=== Supplied information ===
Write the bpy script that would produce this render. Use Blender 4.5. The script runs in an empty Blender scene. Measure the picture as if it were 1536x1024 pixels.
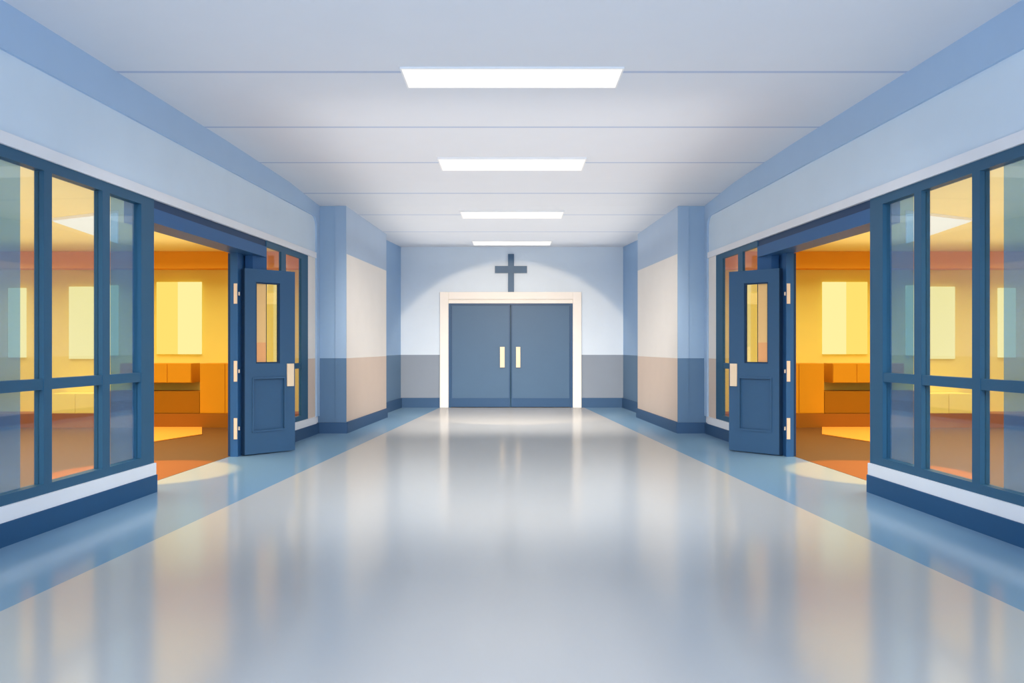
import bpy, math, random
random.seed(4)
C = bpy.data.collections.new('hallway'); bpy.context.scene.collection.children.link(C)
EYE = 1.25; F = 1200.0; CX = 768.0; HY = 520.0

# ------------------------------------------------------------- materials
def lin(c):
    c /= 255.0
    return c/12.92 if c <= .04045 else ((c+.055)/1.055)**2.4
def rgb(h):
    return (lin(h[0]), lin(h[1]), lin(h[2]), 1)
def mat(name, h, rough=.55, spec=.3, metal=0, var=.03, scale=3.0, coat=0):
    m = bpy.data.materials.new(name); m.use_nodes = True
    nt = m.node_tree; b = nt.nodes['Principled BSDF']
    base = rgb(h)
    tc = nt.nodes.new('ShaderNodeTexCoord'); nz = nt.nodes.new('ShaderNodeTexNoise')
    nz.inputs['Scale'].default_value = scale; nz.inputs['Detail'].default_value = 3
    nt.links.new(tc.outputs['Object'], nz.inputs['Vector'])
    mx = nt.nodes.new('ShaderNodeMix'); mx.data_type = 'RGBA'
    mx.inputs['A'].default_value = tuple(v*(1-var) for v in base[:3])+(1,)
    mx.inputs['B'].default_value = tuple(min(1, v*(1+var)) for v in base[:3])+(1,)
    nt.links.new(nz.outputs['Fac'], mx.inputs['Factor'])
    nt.links.new(mx.outputs['Result'], b.inputs['Base Color'])
    b.inputs['Roughness'].default_value = rough
    b.inputs['Specular IOR Level'].default_value = spec
    b.inputs['Metallic'].default_value = metal
    b.inputs['Coat Weight'].default_value = coat
    b.inputs['Coat Roughness'].default_value = .06
    return m
def floormat(name, h, refl):
    m = mat(name, h, 1, 0, var=.015, scale=.6); nt = m.node_tree
    b = nt.nodes['Principled BSDF']; b.inputs['Specular IOR Level'].default_value = 0
    g = nt.nodes.new('ShaderNodeBsdfGlossy'); g.inputs['Roughness'].default_value = .15; g.inputs['Color'].default_value = (1,1,1,1)
    mx = nt.nodes.new('ShaderNodeMixShader'); mx.inputs[0].default_value = refl
    nt.links.new(b.outputs[0], mx.inputs[1]); nt.links.new(g.outputs[0], mx.inputs[2])
    nt.links.new(mx.outputs[0], nt.nodes['Material Output'].inputs[0]); return m
def emit(name, h, s):
    m = bpy.data.materials.new(name); m.use_nodes = True
    nt = m.node_tree; nt.nodes.remove(nt.nodes['Principled BSDF'])
    e = nt.nodes.new('ShaderNodeEmission'); e.inputs[0].default_value = rgb(h); e.inputs[1].default_value = s
    nt.links.new(e.outputs[0], nt.nodes['Material Output'].inputs[0]); return m
def glass(name, tint, refl, refl_paint=None, refl_paint_fac=0.0):
    m = bpy.data.materials.new(name); m.use_nodes = True
    nt = m.node_tree; nt.nodes.remove(nt.nodes['Principled BSDF'])
    out = nt.nodes['Material Output']
    t = nt.nodes.new('ShaderNodeBsdfTransparent'); t.inputs[0].default_value = rgb(tint)
    g = nt.nodes.new('ShaderNodeBsdfGlossy'); g.inputs['Roughness'].default_value = .03
    g.inputs['Color'].default_value = (.8,.9,1,1)
    mx = nt.nodes.new('ShaderNodeMixShader'); mx.inputs[0].default_value = refl
    nt.links.new(t.outputs[0], mx.inputs[1]); nt.links.new(g.outputs[0], mx.inputs[2])
    last = mx
    if refl_paint:
        d = nt.nodes.new('ShaderNodeBsdfDiffuse'); d.inputs[0].default_value = rgb(refl_paint)
        m2 = nt.nodes.new('ShaderNodeMixShader'); m2.inputs[0].default_value = refl_paint_fac
        nt.links.new(mx.outputs[0], m2.inputs[1]); nt.links.new(d.outputs[0], m2.inputs[2]); last = m2
    nt.links.new(last.outputs[0], out.inputs[0]); return m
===
Task goal: Set the lines above down again, word for word, from the first through the one containing "EYE = 1.25;"; pictures excluded.

Solution to the problem:
Write the bpy script that would produce this render. Use Blender 4.5. The script runs in an empty Blender scene. Measure the picture as if it were 1536x1024 pixels.
import bpy, math, random
random.seed(4)
C = bpy.data.collections.new('hallway'); bpy.context.scene.collection.children.link(C)
EYE = 1.25; F = 1200.0; CX = 768.0; HY = 520.0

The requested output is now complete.